Tout notre travail vise donc à accroître les reconduites à la frontière, mais c’est difficile pour deux raisons – et prétendre qu’il existe des solutions toutes faites est un mensonge que seuls des responsables politiques au savoir-faire douteux et approximatif peuvent se permettre de proclamer pour se faire plaisir. C’est se moquer des Français. La première difficulté pour éloigner, c’est lorsque les pays d’origine de ces personnes sont en guerre (Libye, Syrie), difficile d’y expulser des gens ! La deuxième difficulté est que les demandeurs d’asile ont droit à cinq recours avant d’être définitivement expulsables. Nous essayons d’agir. Le cas de la Tchétchénie illustre parfaitement la complexité de la situation: je pense notamment à cet activiste islamiste qui constituait un risque pour la sécurité de notre pays. Eh bien, nous l’avons expulsé malgré les contestations de quelques-uns. La protection des Français est plus importante !

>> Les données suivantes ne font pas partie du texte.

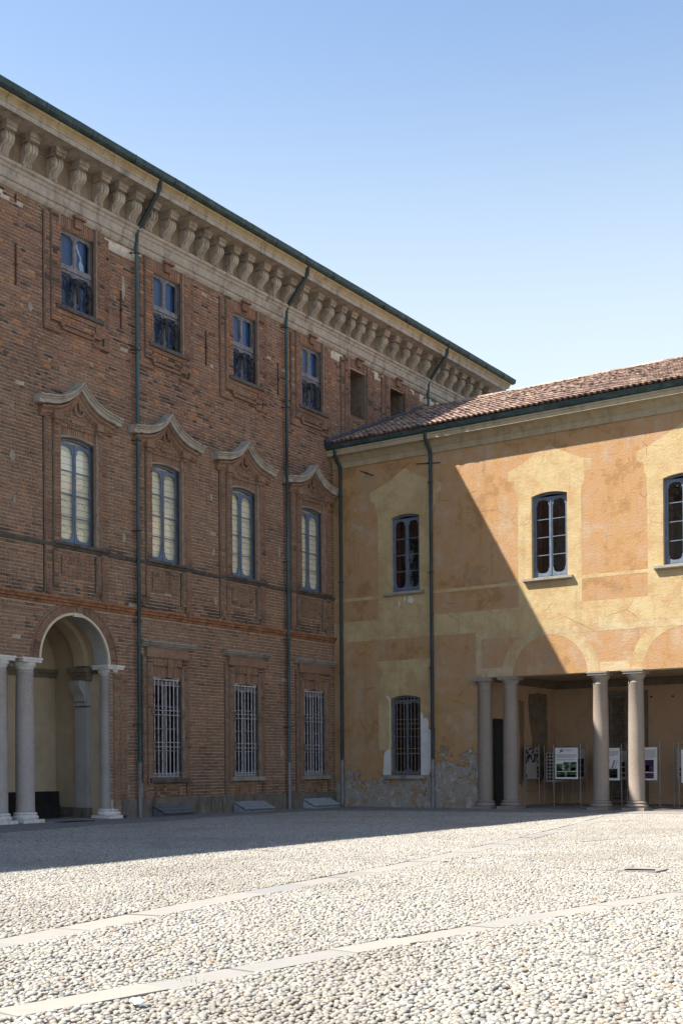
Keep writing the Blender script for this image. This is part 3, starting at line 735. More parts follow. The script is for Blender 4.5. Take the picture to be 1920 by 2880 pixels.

Finissons par Génération identitaire. Vous ne nous empêcherez pas de penser qu’en prononçant leur dissolution après celle du CCIF, vous avez joué à « une cuillère pour Causeur, une cuillère pour Le Monde ». On peut ne pas aimer leurs idées, mais ils ne se livrent à aucune violence, ils font de l’agit-prop comme les groupuscules gauchistes. Vous avez promis à Éric Zemmour des révélations sur leurs coupables agissements. Nous les attendons toujours.
Tout est dans le décret. Il suffit de le lire pour se convaincre que Génération identitaire n’a rien à faire sur le territoire national. Quand ses militants font irruption dans la permanence d’un parlementaire français de couleur noire, de Seine-Maritime, et déploient des banderoles sur le thème « Dehors les députés africains », quand une note de renseignement pointe des liens compliqués avec la criminalité et la délinquance, je n’ai aucun doute : GI est incompatible avec les lois de la République.
Quand on enfreint la loi, on peut être condamné plutôt que dissous. Mais sans doute allez-vous également dissoudre la Brigade anti-négrophobie, la Ligue de défense noire africaine (LDNA) qui s’est introduite dans les locaux de Valeurs actuelles, les végans qui attaquent des boucheries (comme Boucherie Abolition)…
On peut être condamné, mais aussi dissous. Ce sont deux choses différentes. Une peine punit ce qui s’est passé. La dissolution est une mesure de police administrative. Elle est très dure : c’est la mesure ultime, très encadrée, qui permet de tirer les conséquences d’actes graves et répétés, mais aussi et surtout d’en prévenir la réitération. La loi « séparatisme » donnera davantage de moyens pour lutter contre bien des ennemis de la République et des Français.